Britain okays Huawei’s role in 5G network but adds ‘tight restrictions’

FILE PHOTO: Logos of Huawei are pictured outside its shop in Beijing, China, February 28, 2019. REUTERS/Jason Lee/File Photo

The UK government will allow Chinese tech giant Huawei to play a limited role in supplying the country’s 5G networks.

The decision follows a meeting between UK Prime Minister Boris Johnson and the National Security Council, which outlined security requirements so-called high-risk vendors must adhere to.

Without naming Huawei, the government in a statement said high-risk vendors will be excluded from all safety-related and -critical networks; from core functions of the networks; and from sensitive locations such as nuclear sites and military bases.

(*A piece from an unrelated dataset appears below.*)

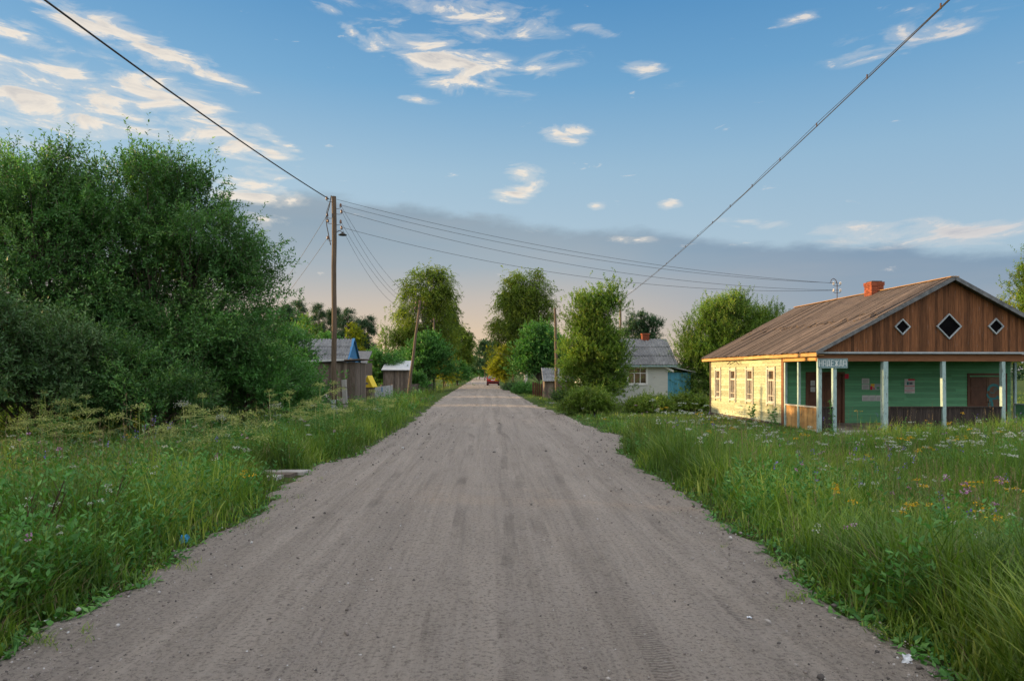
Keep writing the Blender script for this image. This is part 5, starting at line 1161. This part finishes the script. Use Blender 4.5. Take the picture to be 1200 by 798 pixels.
# flower heads: discs or spikes of small petals on thin stems
def heads(n_h, pos, rad, per, size, name, mat, label, dome=.25, spike=0.0):
    q = np.repeat(np.arange(len(pos)), per); a = rg.random(len(q)) * 6.28; rr = rad[q] * np.sqrt(rg.random(len(q)))
    O = pos[q] + np.stack([np.cos(a) * rr, np.sin(a) * rr, -dome * rr * rr / rad[q] + spike * (rg.random(len(q)) - .7) + rg.normal(0, .006, len(q))], -1)
    D = norm(np.stack([np.cos(a), np.sin(a), rg.normal(0, .6, len(q))], -1))
    V, Fc = leaves(rg, O, D, size * rg.uniform(.7, 1.3, len(q)), size * .9, tilt=.9)
    np_obj(name, V, Fc, M[mat], rnd=rg.random(len(q)), kind='stuff', label=label)
stems = []
def flowers(n, y0, y1, sel, hmul, rad, per, size, name, mat, label, dome=.25, spike=0, k=1.2, clus=1):
    x, y, d = scatter(n, y0, y1, k, edge=.3); ok = sel(x, y, d); x, y, d = x[ok], y[ok], d[ok]
    h = hmap(x, y, d) * hmul * rg.uniform(.8, 1.2, len(x)) + .05; g = gz(x, y)
    lx_, ly_ = rg.normal(0, .05, len(x)), rg.normal(0, .05, len(x))
    stems.append((np.stack([x, y, g], -1), np.stack([x + lx_, y + ly_, g + h], -1)))
    top = np.stack([x + lx_, y + ly_, g + h], -1)
    if clus > 1:
        q = np.repeat(np.arange(len(top)), clus); top = top[q] + rg.normal(0, 1, (len(q), 3)) * np.array([.05, .05, .025])
    heads(len(top), top, rg.uniform(.6, 1.2, len(top)) * rad, per, size, name, mat, label, dome, spike)
flowers(820, 10, 27, lambda x, y, d: (x > 0) & (x < 10) & (snoise(x, y, 1.5, 5) > -.15), 1.28, .046, 18, .020, 'yarrow_flowers', 'fl_white', 'white flat umbels in the meadow right of the road', clus=2)
flowers(110, 4.5, 12, lambda x, y, d: snoise(x, y, .7, 8) > .0, 1.15, .024, 16, .014, 'yarrow_flowers', 'fl_white', 'small white flower heads in the near grass', clus=2)
flowers(150, 9, 22, lambda x, y, d: x < 0, 1.0, .05, 20, .02, 'yarrow_flowers', 'fl_white', 'white umbels on the left verge', clus=2)
flowers(240, 6, 26, lambda x, y, d: (x > 0) & (snoise(x, y, .9, 15) > .25), 1.25, .028, 16, .016, 'tansy_flowers', 'fl_yellow', 'yellow button flowers in the right meadow', clus=3)
flowers(50, 6, 15, lambda x, y, d: (x < 0) & (snoise(x, y, .8, 15) > .15), 1.3, .030, 16, .016, 'tansy_flowers', 'fl_yellow', 'yellow button flowers on the left verge', clus=4)
flowers(330, 6, 30, lambda x, y, d: snoise(x, y, 1.0, 21) > .1, 1.22, .015, 8, .020, 'bellflowers', 'fl_violet', 'violet bell flowers through the meadow', spike=.10)
flowers(230, 4, 22, lambda x, y, d: snoise(x, y, .8, 31) > .1, 1.1, .014, 12, .016, 'clover_flowers', 'fl_pink', 'pink clover and knapweed heads in the grass', dome=1.2, clus=2)
A = np.concatenate([s_[0] for s_ in stems]); B = np.concatenate([s_[1] for s_ in stems]); N = len(A)
def stemmesh(A, B, w):
    N = len(A); a = rg.random(N) * 3.14; s_ = np.stack([np.cos(a), np.sin(a), np.zeros(N)], -1) * w; mid = (A + B) / 2 + rg.normal(0, .012, (N, 3))
    V = np.stack([A - s_, A + s_, mid - s_ * .8, mid + s_ * .8, B - s_ * .5, B + s_ * .5], 1).reshape(-1, 3)
    return V, (np.array([(0, 1, 3, 2), (2, 3, 5, 4)])[None] + (np.arange(N) * 6)[:, None, None]).reshape(-1, 4)
V, Fc = stemmesh(A, B, .0018); np_obj('flower_stems', V, Fc, M['weed'], rnd=rg.random(len(Fc)), kind='stuff', label='thin green stems below the wild flowers')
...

Huawei’s involvement in non-sensitive parts of networks will be limited to a “minority presence” of no more than 35 percent in the access network, which connects devices and equipment to mobile phone masts.

Commenting on the decision in a statement, digital secretary Baroness Morgan said: “The government has reviewed the supply chain for telecoms networks and concluded today it is necessary to have tight restrictions on the presence of high-risk vendors.

Johnson’s decision to allow Huawei to continue participating in 5G rollouts in the country could potentially spark a row with the US, which pushed for the UK and other nations to follow its lead by banning the vendor on national security grounds.

Following the announcement, Huawei’s VP Victor Zhang stated the company was “reassured by the UK’s government’s decision”, which he added would help keep 5G rollout in the country on track.

“This evidence-based decision will result in a more advanced, more secure and more cost-effective telecoms infrastructure that is fit for the future. It gives the UK access to world-leading technology and ensures a competitive market,” Zhang added.